Bill Browne
Director, Democracy & Accountability Program
The Victorian Government has conceded that part of the state’s political donation laws is unconstitutional, but is defending the bulk of the scheme – despite its unfair treatment of independents and minor parties.
Annika Smethurst at The Age has acquired the Government’s submission in a High Court case.
The case was brought by two state independent candidates at the state level (Paul Hopper and Melissa Lowe), who argue that Victoria’s donation cap laws give the major parties an unfair advantage. The major parties are allowed “nominated entities” that can make contributions of any size. Everyone else is limited to about $4,850 over an electoral cycle.

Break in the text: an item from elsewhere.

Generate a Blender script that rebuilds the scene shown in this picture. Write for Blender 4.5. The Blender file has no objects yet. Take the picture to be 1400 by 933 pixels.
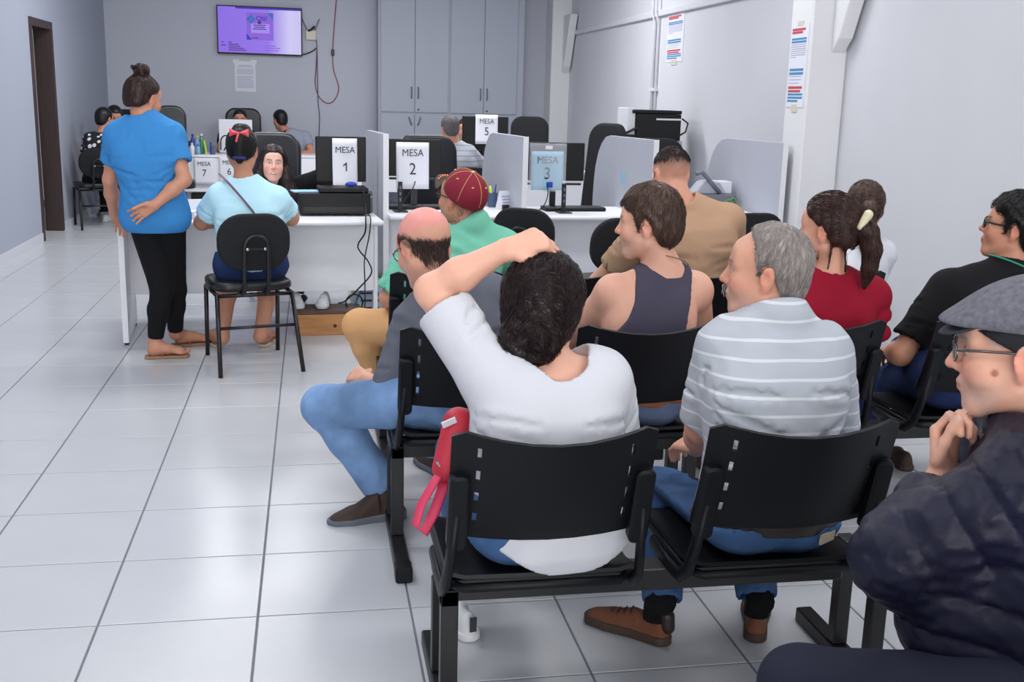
import bpy, bmesh, math, random
import numpy as np
from mathutils import Vector, Matrix, Euler
random.seed(7)
rng = np.random.RandomState(7)
S = bpy.context.scene
C = bpy.context.scene.collection

# ---------------------------------------------------------------- camera
cam_d = bpy.data.cameras.new('camera'); cam = bpy.data.objects.new('camera', cam_d); C.objects.link(cam)
cam.matrix_world = Matrix([[0.983659, 0.013738, -0.179515, 1.07243], [-0.178124, 0.219345, -0.95925, -3.03459], [0.026197, 0.975551, 0.218208, 1.513131], [0.0, 0.0, 0.0, 1.0]])
cam_d.sensor_width = 36.0; cam_d.lens = 38.2389; cam_d.clip_start = 0.05
S.camera = cam
# ---------------------------------------------------------------- world, lamps, exposure
w = bpy.data.worlds.new('world'); S.world = w; w.use_nodes = True
bg = w.node_tree.nodes['Background']; bg.inputs[0].default_value = (0.90, 0.95, 1.0, 1); bg.inputs[1].default_value = 0.42
def lamp(name, loc, size, power, col=(1, 1, 1), rot=(0, 0, 0)):
    d = bpy.data.lights.new(name, 'AREA'); d.shape = 'RECTANGLE'; d.size, d.size_y = size; d.energy = power; d.color = col
    o = bpy.data.objects.new(name, d); C.objects.link(o); o.location = loc; o.rotation_euler = rot
    return o
# rows of ceiling panel lamps, and the bright shop front behind the camera
for i, (x, y, p) in enumerate([(0.2, 1.2, 32), (3.0, 1.2, 28), (0.2, 4.2, 44), (3.0, 4.2, 36), (0.4, 8.0, 70), (2.9, 8.0, 66), (2.9, -1.6, 20), (0.2, -1.6, 24)]):
    lamp('ceiling_lamp', (x, y, 3.38), (1.3, 0.6), p, (0.98, 0.985, 1.0))
lamp('shop_front_daylight', (1.6, -8.6, 2.0), (7.0, 3.0), 410, (1.0, 1.0, 1.0), (math.radians(90), 0, 0))
S.view_settings.view_transform = 'Standard'
S.view_settings.look = 'None'
S.view_settings.exposure = 0.08
S.view_settings.gamma = 1.0
S.view_settings.use_curve_mapping = False

# ---------------------------------------------------------------- helpers
def lin(c):
    return tuple(((v / 255) / 12.92 if v / 255 <= 0.04045 else ((v / 255 + 0.055) / 1.055) ** 2.4) for v in c[:3]) + (1.0,)
MATS = {}
def mat(name, rgb, rough=0.5, spec=0.5, metal=0.0, bump=0.0, bscale=200.0, var=0.0, vscale=6.0, emit=0.0, sss=0.0, attr=False, stripes=None, stretch=(1, 1, 1), coat=0.0, alpha=1.0, trans=0.0, sheen=0.0):
    if name in MATS: return MATS[name]
    m = bpy.data.materials.new(name); m.use_nodes = True
    nt = m.node_tree; b = nt.nodes['Principled BSDF']; L = nt.links.new
    b.inputs['Roughness'].default_value = rough; b.inputs['Specular IOR Level'].default_value = spec
    b.inputs['Metallic'].default_value = metal
    if coat: b.inputs['Coat Weight'].default_value = coat
    if trans: b.inputs['Transmission Weight'].default_value = trans
    if alpha < 1: b.inputs['Alpha'].default_value = alpha
    if sheen: b.inputs['Sheen Weight'].default_value = sheen
    col = lin(rgb)
    tc = nt.nodes.new('ShaderNodeTexCoord'); mp = nt.nodes.new('ShaderNodeMapping'); mp.inputs['Scale'].default_value = stretch
    L(tc.outputs['Object'], mp.inputs['Vector'])
    src = None
    if attr:
        a = nt.nodes.new('ShaderNodeVertexColor'); a.layer_name = 'col'; src = a.outputs['Color']
    else:
        r = nt.nodes.new('ShaderNodeRGB'); r.outputs[0].default_value = col; src = r.outputs[0]
    if stripes:
        axis, period, width, c2, soft = stripes
        sx = nt.nodes.new('ShaderNodeSeparateXYZ'); L(tc.outputs['Object'], sx.inputs[0])
        m1 = nt.nodes.new('ShaderNodeMath'); m1.operation = 'MULTIPLY'; m1.inputs[1].default_value = 1 / period; L(sx.outputs[axis], m1.inputs[0])
        m2 = nt.nodes.new('ShaderNodeMath'); m2.operation = 'FRACT'; L(m1.outputs[0], m2.inputs[0])
        m3 = nt.nodes.new('ShaderNodeMath'); m3.operation = 'LESS_THAN'; m3.inputs[1].default_value = width; L(m2.outputs[0], m3.inputs[0])
        mx = nt.nodes.new('ShaderNodeMixRGB'); L(m3.outputs[0], mx.inputs[0]); L(src, mx.inputs[1]); mx.inputs[2].default_value = lin(c2); src = mx.outputs[0]
    if var:
        n = nt.nodes.new('ShaderNodeTexNoise'); n.inputs['Scale'].default_value = vscale; n.inputs['Detail'].default_value = 5
        L(mp.outputs[0], n.inputs['Vector'])
        mr = nt.nodes.new('ShaderNodeMapRange'); mr.inputs[1].default_value = 0.3; mr.inputs[2].default_value = 0.7
        mr.inputs[3].default_value = 1 - var; mr.inputs[4].default_value = 1 + var; L(n.outputs[0], mr.inputs[0])
        mm = nt.nodes.new('ShaderNodeVectorMath'); mm.operation = 'SCALE'; L(src, mm.inputs[0]); L(mr.outputs[0], mm.inputs['Scale']); src = mm.outputs[0]
    L(src, b.inputs['Base Color'])
    if sss:
        b.inputs['Subsurface Weight'].default_value = sss; b.inputs['Subsurface Radius'].default_value = (0.012, 0.005, 0.003); b.inputs['Subsurface Scale'].default_value = 1.0
    if emit:
        L(src, b.inputs['Emission Color']); b.inputs['Emission Strength'].default_value = emit
    if bump:
        n = nt.nodes.new('ShaderNodeTexNoise'); n.inputs['Scale'].default_value = bscale; n.inputs['Detail'].default_value = 3; L(mp.outputs[0], n.inputs['Vector'])
        bp = nt.nodes.new('ShaderNodeBump'); bp.inputs['Strength'].default_value = bump; bp.inputs['Distance'].default_value = 0.004
        L(n.outputs[0], bp.inputs['Height']); L(bp.outputs[0], b.inputs['Normal'])
    MATS[name] = m
    return m

def mesh_obj(name, verts, faces, m, parent=None, smooth=False, bevel=0.0, seg=1):
    bm = bmesh.new()
    vs = [bm.verts.new(v) for v in verts]
    for f in faces:
        try: bm.faces.new([vs[i] for i in f])
        except ValueError: pass
    return bm_obj(name, bm, m, parent, smooth, bevel, seg)
def bm_obj(name, bm, m, parent=None, smooth=False, bevel=0.0, seg=1):
    bmesh.ops.remove_doubles(bm, verts=bm.verts, dist=1e-5)
    bmesh.ops.recalc_face_normals(bm, faces=bm.faces)
    if bevel:
        es = [e for e in bm.edges if len(e.link_faces) == 2 and e.calc_face_angle(0) > 0.6]
        bmesh.ops.bevel(bm, geom=es, offset=bevel, segments=seg, profile=0.5, affect='EDGES', clamp_overlap=True)
    me = bpy.data.meshes.new(name); bm.to_mesh(me); bm.free()
    if smooth:
        me.polygons.foreach_set('use_smooth', [True] * len(me.polygons))
        if smooth == 'auto': me.set_sharp_from_angle(angle=math.radians(40))
    o = bpy.data.objects.new(name, me); C.objects.link(o)
    if m: me.materials.append(m)
    if parent: o.parent = parent
    return o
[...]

The Victorian Government’s admission that the state’s laws are unconstitutional is damning.
There has already been one state election under those laws, and the next is exactly one year and one day away.
South Australia and the federal parliament have also adopted donation restrictions with a nominated entity loophole – raising concerns that their schemes are unconstitutional too.
Neither the Albanese Government federally nor the Malinauskas Government in South Australia allowed a parliamentary inquiry before rushing donation restrictions through – despite 35,000 Australians saying any major change to election law should go to a parliamentary inquiry.
A parliamentary inquiry could have made these laws fairer, instead of leaving it to expensive litigation in the courts.
What is a nominated entity?
A nominated entity is an organisation with a special relationship with a political party, that is allowed to donate to that party beyond the donation cap that applies to everyone else.
Three jurisdictions brought in nominated entities at the same time they brought in donation caps: Victoria (where they began), South Australia and the Commonwealth. So far, only Victoria’s have been challenged in court.
Victorian nominated entities contribute millions of dollars to Labor, the Liberal and the Nationals, while Victorian voters are capped at $4,850 each.
Nominated entities are not the only problem with donation restrictions
Australia Institute research shows that nominated entities are only the tip of the iceberg when it comes to unfair donation restrictions – whether in Victoria, South Australia or federally.
Other examples include: the way federal parties with multiple branches can benefit from “donation splitting”, where each branch receives a donation just below the cap; the ability of Victorian parties to charge levies on staff and MPs beyond the cap; and the special admin funding in South Australia, some of which can be spent on electoral purposes.
The Victorian Government has only made a limited concession so far
Victoria’s nominated entity law allowed parties to keep benefiting from existing funds, but not establish any new ones. The effect is that only political parties that had special funds in 2020 (Labor, Liberals and Nationals) could set up a nominated entity.
The Victorian Government has so far only made a limited concession: it agrees that it is unconstitutional to stop parties from establishing new nominated entities.
Instead, it proposes:
- Keep the ban on independents setting up nominated entities
- Allow parties to set up new nominated entities, but keep contributions capped at $4,850.
This would be closer to how South Australia and the federal government have set up their nominated entity schemes.
As Annika Smethurst points out in her article:
“any new party would have to build a nominated entity from scratch using only donations subject to the $4850 cap. This means newer entrants start from nothing, while major parties would still have access to decades of accumulated wealth.”
Will the High Court be convinced that this is reasonable?
If not, the South Australian and Commonwealth parliaments may have to revisit their electoral laws too.